Directive :: Your answer should consist only of the lines below from the one with "Build this scene" through the one with "C = S.collection", copied exactly.

===== Available records =====

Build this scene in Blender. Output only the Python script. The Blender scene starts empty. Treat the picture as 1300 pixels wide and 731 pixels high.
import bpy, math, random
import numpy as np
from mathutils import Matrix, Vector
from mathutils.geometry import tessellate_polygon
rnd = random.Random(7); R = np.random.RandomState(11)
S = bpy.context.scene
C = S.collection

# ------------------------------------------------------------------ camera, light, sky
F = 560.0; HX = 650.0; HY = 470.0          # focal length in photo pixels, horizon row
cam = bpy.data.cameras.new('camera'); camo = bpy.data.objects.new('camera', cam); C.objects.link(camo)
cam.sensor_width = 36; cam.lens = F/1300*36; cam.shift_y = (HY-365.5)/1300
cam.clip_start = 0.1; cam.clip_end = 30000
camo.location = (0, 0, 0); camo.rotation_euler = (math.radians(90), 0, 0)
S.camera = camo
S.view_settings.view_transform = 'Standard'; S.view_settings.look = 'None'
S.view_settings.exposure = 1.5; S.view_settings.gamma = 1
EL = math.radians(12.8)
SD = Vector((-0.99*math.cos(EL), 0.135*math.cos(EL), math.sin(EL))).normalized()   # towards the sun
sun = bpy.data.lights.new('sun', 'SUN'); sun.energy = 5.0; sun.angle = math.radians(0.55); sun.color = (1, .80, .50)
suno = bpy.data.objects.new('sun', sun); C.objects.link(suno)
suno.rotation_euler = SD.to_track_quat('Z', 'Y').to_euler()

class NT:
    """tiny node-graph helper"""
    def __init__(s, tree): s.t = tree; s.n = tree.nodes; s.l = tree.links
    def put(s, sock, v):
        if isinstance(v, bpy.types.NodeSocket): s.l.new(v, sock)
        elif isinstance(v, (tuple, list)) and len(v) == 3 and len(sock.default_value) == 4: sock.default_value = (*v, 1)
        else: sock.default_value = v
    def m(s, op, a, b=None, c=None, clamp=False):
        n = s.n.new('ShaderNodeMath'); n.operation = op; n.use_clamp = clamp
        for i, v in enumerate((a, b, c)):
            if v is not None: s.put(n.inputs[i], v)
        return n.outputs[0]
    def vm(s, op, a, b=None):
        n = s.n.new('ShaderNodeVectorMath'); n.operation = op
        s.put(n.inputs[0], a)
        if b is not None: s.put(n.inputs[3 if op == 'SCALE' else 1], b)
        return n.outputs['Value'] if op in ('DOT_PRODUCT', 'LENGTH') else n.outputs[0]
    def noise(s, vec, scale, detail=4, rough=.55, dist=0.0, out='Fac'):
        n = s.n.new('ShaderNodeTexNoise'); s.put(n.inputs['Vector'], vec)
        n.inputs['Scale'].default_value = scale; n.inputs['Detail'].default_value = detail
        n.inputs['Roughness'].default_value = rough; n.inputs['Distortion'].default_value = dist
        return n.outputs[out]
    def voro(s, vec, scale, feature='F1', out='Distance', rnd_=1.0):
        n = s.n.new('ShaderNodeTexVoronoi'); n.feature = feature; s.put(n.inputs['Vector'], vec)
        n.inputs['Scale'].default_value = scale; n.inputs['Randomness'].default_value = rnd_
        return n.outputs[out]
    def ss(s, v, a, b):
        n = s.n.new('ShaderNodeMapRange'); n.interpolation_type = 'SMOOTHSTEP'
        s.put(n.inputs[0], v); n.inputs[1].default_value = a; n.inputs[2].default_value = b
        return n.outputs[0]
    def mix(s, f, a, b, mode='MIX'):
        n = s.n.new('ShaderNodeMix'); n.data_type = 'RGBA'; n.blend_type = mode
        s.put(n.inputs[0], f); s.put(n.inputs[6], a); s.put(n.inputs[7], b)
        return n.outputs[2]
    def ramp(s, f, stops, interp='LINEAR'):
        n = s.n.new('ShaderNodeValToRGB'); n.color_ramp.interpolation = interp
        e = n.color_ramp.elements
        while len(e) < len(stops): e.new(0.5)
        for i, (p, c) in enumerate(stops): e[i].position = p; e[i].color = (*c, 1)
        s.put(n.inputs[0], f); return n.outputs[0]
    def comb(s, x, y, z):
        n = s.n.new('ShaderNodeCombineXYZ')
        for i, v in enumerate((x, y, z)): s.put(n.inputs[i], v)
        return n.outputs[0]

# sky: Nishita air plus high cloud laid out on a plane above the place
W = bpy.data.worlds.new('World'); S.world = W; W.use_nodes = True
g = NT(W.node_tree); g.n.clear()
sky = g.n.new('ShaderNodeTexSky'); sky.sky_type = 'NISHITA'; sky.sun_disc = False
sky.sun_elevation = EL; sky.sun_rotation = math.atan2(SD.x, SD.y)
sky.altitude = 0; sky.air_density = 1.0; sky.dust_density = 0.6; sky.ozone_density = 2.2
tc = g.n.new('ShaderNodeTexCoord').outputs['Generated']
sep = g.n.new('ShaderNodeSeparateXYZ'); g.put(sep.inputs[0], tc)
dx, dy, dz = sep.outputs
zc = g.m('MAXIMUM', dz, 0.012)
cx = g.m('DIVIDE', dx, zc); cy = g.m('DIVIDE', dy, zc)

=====
===== Available records =====

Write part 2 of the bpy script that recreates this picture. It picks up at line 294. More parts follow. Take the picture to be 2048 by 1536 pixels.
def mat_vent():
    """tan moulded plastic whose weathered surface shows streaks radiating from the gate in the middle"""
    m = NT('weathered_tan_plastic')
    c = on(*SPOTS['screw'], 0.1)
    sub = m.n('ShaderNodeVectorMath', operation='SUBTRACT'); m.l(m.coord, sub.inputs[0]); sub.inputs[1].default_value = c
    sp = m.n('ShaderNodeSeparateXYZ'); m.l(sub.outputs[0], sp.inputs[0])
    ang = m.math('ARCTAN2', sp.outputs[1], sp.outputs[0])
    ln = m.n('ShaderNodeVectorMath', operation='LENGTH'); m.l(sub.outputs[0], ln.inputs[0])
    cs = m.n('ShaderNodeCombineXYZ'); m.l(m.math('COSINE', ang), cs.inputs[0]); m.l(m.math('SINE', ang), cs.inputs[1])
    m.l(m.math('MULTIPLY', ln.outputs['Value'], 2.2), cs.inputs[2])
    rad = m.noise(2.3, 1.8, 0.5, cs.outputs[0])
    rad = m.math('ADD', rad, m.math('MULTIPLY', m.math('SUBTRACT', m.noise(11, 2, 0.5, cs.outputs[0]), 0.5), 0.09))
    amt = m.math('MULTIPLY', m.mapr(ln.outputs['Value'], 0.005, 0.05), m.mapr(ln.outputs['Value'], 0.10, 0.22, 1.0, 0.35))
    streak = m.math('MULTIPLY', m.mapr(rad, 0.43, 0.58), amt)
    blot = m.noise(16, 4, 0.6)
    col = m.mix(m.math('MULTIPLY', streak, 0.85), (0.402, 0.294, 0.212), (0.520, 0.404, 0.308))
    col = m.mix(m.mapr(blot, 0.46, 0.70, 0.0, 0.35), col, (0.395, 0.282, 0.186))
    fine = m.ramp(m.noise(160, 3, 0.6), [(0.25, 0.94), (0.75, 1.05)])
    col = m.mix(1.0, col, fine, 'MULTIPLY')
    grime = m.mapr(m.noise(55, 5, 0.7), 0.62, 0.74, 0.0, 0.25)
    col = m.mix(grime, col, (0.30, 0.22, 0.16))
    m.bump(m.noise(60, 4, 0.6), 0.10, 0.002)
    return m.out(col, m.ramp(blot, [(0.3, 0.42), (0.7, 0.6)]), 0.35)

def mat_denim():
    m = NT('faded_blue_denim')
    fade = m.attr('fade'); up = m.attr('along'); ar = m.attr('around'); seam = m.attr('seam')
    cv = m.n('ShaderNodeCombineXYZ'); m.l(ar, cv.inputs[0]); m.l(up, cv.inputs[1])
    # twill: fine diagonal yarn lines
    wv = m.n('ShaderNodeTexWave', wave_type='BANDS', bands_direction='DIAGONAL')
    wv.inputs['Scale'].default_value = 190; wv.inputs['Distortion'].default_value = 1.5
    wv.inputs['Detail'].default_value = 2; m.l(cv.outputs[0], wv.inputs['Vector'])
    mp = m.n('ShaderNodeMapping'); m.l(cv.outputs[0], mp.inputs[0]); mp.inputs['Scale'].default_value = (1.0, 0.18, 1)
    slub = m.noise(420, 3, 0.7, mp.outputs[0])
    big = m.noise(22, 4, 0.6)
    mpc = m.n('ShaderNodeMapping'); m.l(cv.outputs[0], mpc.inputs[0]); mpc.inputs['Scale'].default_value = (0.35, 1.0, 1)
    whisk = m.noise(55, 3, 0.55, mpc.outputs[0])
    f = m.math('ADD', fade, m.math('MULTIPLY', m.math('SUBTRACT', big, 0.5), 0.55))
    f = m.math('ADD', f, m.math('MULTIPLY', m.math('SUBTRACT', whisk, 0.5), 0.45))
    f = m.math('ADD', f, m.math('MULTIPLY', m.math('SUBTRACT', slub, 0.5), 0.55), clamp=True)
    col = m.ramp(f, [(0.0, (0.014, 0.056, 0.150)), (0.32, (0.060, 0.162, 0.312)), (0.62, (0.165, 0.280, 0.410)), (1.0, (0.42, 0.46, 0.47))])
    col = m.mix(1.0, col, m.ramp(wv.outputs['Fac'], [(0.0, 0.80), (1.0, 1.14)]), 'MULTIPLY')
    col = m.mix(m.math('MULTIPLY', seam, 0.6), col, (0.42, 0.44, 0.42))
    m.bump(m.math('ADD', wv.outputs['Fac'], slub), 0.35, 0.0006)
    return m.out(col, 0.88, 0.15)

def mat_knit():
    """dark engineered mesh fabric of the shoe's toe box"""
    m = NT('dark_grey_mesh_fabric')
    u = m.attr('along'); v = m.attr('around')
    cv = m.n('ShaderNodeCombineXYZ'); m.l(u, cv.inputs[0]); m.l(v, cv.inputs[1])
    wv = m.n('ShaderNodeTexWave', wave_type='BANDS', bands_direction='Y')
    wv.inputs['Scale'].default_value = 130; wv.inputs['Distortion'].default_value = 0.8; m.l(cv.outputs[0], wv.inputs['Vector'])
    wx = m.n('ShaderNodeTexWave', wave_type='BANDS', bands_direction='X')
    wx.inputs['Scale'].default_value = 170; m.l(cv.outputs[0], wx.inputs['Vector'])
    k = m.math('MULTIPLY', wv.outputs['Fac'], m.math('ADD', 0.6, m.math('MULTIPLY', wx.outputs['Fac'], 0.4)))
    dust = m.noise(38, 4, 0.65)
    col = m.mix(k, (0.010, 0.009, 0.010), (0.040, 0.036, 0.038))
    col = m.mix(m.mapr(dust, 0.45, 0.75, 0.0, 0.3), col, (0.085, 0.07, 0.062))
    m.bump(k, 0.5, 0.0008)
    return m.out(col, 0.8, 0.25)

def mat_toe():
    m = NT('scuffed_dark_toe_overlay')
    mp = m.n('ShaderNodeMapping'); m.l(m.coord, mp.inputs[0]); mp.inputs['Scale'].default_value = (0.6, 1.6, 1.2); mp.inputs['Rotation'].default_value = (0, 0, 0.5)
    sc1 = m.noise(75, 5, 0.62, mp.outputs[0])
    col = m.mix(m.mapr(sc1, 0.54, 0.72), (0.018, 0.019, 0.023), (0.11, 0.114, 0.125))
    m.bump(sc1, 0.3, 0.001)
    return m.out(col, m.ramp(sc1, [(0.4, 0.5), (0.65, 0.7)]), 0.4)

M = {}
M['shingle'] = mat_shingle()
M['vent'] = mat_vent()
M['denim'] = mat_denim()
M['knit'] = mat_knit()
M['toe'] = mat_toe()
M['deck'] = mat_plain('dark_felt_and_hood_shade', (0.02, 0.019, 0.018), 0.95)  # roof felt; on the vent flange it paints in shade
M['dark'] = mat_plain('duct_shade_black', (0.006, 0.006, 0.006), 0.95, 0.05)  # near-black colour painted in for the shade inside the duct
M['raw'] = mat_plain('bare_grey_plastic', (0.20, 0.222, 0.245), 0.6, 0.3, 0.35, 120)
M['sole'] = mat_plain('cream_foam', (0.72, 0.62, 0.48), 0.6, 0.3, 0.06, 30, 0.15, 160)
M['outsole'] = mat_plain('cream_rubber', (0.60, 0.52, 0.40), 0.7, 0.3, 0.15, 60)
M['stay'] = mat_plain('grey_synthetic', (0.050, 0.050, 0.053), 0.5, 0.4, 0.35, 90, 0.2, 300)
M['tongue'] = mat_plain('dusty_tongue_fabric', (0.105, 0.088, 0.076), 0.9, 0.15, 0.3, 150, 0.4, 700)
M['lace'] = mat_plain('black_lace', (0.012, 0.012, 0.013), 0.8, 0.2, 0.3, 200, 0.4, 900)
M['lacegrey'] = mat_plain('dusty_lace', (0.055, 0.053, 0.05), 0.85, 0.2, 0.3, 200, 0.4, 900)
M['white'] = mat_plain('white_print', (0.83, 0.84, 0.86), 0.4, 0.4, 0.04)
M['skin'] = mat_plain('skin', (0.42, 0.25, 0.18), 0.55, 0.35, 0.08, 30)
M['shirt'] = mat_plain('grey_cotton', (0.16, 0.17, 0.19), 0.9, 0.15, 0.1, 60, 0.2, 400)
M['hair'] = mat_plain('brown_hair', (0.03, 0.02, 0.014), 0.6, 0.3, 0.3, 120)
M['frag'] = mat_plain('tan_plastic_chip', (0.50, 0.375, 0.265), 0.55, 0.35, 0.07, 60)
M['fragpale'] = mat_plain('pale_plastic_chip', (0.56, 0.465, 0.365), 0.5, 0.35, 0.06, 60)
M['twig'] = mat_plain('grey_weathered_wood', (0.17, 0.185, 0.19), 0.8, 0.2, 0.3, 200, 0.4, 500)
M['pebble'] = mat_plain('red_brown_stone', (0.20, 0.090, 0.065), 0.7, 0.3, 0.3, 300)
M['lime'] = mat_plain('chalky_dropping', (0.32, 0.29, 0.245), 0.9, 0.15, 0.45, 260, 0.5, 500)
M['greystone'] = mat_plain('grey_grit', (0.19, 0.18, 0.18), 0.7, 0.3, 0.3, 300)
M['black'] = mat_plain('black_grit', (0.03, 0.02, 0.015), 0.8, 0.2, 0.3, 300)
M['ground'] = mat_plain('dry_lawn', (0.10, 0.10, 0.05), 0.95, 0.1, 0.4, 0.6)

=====

Final result ::
Build this scene in Blender. Output only the Python script. The Blender scene starts empty. Treat the picture as 1300 pixels wide and 731 pixels high.
import bpy, math, random
import numpy as np
from mathutils import Matrix, Vector
from mathutils.geometry import tessellate_polygon
rnd = random.Random(7); R = np.random.RandomState(11)
S = bpy.context.scene
C = S.collection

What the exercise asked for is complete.